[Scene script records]

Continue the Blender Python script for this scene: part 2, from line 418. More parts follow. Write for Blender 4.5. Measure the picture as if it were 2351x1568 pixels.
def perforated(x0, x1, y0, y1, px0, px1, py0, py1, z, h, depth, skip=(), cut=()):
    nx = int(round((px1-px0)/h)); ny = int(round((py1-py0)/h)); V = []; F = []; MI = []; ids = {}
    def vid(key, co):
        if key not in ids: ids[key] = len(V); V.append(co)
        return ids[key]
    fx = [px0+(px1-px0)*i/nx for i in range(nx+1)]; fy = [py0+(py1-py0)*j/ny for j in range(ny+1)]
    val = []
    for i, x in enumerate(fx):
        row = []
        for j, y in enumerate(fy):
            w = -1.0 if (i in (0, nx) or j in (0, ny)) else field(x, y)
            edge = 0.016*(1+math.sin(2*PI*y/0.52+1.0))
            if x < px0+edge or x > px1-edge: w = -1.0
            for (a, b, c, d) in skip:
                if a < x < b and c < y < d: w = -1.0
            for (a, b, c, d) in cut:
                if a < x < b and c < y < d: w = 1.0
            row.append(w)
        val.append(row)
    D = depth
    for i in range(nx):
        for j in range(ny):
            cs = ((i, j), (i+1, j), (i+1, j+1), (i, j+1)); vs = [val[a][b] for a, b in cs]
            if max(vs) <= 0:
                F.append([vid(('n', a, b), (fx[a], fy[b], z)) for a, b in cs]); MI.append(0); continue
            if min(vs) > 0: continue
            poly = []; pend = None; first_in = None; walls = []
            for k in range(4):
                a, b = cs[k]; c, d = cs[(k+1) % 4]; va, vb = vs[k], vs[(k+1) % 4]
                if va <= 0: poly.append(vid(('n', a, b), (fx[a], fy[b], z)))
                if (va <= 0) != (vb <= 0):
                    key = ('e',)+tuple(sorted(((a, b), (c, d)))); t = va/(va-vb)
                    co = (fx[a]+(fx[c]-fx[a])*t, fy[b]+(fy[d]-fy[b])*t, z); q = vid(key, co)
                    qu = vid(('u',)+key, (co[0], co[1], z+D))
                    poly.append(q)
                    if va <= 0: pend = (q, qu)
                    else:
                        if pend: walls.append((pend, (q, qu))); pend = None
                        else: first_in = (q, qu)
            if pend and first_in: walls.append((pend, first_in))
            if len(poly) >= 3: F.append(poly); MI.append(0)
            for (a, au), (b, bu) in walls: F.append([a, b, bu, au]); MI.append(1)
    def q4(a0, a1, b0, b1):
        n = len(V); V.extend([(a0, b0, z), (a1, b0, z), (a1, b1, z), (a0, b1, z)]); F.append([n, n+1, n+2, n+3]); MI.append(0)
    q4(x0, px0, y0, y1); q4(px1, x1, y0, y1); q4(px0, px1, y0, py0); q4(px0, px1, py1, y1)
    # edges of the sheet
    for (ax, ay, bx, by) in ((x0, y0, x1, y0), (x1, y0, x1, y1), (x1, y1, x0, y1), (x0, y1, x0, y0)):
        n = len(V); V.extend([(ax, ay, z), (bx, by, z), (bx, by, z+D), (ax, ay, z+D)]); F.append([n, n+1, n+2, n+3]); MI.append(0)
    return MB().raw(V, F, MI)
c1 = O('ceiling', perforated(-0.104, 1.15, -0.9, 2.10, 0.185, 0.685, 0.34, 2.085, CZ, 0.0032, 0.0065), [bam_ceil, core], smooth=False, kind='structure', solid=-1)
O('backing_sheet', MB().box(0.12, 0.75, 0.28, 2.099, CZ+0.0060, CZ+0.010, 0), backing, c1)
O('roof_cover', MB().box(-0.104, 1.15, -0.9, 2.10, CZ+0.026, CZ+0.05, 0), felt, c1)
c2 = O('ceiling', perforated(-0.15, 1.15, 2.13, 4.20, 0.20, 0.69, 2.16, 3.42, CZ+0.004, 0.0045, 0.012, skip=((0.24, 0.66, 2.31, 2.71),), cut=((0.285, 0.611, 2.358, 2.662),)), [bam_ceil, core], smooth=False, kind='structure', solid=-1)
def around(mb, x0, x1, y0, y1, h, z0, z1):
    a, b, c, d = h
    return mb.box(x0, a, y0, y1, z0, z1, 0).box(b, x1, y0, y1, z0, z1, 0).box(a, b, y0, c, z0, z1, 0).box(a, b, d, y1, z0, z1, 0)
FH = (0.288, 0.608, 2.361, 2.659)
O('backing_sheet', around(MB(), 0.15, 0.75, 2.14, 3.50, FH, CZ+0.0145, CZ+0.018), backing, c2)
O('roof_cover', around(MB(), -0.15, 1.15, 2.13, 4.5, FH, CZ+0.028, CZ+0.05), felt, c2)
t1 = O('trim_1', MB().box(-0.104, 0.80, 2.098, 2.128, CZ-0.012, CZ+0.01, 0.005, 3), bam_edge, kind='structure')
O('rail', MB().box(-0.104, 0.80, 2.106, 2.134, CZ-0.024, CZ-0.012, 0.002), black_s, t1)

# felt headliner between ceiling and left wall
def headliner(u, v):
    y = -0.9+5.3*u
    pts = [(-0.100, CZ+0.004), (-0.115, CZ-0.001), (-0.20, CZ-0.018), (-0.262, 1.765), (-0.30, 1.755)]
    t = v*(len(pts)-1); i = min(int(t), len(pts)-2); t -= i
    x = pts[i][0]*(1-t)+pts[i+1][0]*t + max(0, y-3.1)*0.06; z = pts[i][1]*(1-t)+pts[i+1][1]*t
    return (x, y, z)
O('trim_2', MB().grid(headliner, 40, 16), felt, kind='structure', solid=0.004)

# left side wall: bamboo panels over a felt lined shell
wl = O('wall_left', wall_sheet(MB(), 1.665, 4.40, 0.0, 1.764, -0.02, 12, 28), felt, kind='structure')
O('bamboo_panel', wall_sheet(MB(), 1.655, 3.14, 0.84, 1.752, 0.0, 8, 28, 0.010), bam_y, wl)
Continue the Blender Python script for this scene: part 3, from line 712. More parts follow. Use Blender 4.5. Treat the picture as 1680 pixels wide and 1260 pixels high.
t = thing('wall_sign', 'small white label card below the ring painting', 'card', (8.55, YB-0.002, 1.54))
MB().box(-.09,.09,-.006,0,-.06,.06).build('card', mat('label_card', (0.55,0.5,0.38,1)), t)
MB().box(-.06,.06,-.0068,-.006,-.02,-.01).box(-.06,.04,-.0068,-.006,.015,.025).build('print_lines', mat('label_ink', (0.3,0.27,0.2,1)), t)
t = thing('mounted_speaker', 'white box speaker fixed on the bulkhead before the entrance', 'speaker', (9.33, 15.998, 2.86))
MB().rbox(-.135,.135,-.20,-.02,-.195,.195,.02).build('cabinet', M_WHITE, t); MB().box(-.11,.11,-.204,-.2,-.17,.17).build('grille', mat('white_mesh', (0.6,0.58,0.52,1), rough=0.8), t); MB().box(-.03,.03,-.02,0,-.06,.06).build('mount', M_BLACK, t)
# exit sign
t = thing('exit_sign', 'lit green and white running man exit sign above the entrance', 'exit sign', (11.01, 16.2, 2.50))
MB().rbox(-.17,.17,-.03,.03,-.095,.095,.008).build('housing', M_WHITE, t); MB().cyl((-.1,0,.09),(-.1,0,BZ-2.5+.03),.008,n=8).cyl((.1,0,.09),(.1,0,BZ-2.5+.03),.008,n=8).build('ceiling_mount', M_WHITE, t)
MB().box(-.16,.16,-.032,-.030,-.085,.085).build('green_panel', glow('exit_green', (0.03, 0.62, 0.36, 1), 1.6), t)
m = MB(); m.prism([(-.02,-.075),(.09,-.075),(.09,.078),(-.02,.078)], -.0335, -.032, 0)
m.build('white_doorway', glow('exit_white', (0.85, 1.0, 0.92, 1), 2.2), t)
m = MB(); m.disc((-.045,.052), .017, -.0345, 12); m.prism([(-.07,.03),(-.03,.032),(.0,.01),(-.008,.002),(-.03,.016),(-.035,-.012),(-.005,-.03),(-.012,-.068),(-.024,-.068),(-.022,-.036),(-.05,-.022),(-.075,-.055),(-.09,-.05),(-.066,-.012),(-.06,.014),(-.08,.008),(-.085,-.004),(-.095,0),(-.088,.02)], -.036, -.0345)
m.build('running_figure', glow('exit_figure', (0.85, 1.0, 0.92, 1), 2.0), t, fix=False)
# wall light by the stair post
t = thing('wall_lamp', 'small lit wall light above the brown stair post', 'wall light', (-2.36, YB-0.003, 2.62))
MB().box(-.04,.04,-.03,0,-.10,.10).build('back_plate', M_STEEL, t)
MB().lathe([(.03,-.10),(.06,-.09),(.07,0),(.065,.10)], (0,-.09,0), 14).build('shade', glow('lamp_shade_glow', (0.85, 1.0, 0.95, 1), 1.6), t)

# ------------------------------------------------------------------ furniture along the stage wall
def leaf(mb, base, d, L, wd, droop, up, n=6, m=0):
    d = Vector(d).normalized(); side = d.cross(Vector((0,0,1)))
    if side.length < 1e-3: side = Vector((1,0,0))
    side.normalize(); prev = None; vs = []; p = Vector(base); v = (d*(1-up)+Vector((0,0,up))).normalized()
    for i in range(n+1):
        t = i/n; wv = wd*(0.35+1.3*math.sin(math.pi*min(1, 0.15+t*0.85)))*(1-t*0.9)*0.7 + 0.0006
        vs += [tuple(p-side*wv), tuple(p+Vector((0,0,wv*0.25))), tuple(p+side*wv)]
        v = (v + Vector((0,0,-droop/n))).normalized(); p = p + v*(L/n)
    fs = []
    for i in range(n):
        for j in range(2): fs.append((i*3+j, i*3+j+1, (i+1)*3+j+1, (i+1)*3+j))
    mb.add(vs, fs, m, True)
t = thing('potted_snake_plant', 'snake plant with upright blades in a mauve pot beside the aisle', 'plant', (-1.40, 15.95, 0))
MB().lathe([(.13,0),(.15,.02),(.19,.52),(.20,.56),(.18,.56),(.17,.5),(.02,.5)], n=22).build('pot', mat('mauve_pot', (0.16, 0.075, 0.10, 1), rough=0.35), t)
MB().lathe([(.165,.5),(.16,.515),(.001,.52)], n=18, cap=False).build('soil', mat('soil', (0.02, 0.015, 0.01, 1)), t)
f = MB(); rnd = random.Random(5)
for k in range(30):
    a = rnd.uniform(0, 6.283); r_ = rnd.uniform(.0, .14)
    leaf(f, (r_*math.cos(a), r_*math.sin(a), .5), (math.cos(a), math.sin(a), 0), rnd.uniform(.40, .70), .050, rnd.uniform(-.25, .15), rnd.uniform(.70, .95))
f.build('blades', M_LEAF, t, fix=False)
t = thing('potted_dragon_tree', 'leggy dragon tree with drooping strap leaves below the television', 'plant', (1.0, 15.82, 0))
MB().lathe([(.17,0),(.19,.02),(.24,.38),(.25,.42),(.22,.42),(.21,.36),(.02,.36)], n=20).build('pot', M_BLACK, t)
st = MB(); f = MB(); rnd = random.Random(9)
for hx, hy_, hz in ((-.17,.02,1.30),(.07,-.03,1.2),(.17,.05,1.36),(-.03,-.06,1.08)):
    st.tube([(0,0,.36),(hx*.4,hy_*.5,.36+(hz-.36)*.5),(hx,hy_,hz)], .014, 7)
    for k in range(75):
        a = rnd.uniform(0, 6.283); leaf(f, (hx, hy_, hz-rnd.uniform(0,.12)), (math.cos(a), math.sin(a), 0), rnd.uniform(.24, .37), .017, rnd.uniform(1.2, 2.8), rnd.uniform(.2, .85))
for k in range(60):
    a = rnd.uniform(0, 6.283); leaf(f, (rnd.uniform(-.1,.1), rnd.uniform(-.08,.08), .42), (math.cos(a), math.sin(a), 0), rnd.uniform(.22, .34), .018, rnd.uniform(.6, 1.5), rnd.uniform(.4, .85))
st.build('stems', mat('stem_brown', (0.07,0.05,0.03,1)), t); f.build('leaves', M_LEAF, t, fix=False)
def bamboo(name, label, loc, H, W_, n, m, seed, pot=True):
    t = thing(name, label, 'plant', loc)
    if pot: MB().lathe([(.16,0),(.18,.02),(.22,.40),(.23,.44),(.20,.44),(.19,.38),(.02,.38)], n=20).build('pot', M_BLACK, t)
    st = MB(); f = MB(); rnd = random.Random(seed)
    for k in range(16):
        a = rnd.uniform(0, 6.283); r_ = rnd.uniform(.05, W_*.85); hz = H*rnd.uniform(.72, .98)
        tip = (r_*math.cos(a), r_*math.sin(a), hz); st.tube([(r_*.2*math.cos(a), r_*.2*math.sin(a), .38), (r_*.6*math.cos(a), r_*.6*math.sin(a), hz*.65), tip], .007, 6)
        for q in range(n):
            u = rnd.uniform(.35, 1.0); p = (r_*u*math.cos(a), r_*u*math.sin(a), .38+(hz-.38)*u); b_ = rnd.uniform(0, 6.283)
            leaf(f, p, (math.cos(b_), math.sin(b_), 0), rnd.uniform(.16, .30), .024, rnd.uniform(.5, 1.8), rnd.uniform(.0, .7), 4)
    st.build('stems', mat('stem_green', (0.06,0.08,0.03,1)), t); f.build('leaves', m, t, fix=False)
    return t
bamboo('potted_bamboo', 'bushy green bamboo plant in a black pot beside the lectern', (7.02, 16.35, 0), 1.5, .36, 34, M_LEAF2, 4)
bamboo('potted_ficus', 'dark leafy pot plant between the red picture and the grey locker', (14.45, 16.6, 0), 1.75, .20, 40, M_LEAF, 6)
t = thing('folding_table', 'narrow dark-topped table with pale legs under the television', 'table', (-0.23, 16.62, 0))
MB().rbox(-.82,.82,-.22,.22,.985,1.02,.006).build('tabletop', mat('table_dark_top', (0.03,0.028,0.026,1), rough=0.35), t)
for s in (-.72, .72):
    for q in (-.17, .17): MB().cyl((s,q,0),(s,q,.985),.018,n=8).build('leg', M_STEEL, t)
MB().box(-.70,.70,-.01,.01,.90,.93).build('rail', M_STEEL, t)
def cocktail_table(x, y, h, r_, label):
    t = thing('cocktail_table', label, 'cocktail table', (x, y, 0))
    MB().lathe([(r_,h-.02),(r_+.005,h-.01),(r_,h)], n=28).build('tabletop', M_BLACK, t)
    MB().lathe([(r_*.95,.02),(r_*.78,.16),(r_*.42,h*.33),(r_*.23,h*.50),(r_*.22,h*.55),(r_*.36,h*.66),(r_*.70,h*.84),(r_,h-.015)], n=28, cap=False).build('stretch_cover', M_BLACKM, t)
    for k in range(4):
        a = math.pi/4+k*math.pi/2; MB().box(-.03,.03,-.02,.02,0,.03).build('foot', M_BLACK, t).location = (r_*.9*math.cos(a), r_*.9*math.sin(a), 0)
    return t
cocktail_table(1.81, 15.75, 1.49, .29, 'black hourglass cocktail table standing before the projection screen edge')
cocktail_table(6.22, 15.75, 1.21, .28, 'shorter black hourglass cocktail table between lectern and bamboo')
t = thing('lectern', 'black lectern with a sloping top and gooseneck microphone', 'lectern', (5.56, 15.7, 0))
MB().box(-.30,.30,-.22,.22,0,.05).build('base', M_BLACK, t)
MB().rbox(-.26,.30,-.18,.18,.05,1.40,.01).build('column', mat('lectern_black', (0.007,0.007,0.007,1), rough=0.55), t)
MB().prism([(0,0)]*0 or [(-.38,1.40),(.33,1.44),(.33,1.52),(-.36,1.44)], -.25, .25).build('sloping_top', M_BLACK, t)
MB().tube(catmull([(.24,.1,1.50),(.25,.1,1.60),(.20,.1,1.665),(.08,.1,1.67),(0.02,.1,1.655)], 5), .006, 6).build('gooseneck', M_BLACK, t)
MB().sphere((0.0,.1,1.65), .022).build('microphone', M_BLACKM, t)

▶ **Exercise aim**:
Across the records above, count the lines holding "parts" and reply with that number alone.

▶ **Answer to this task**:
2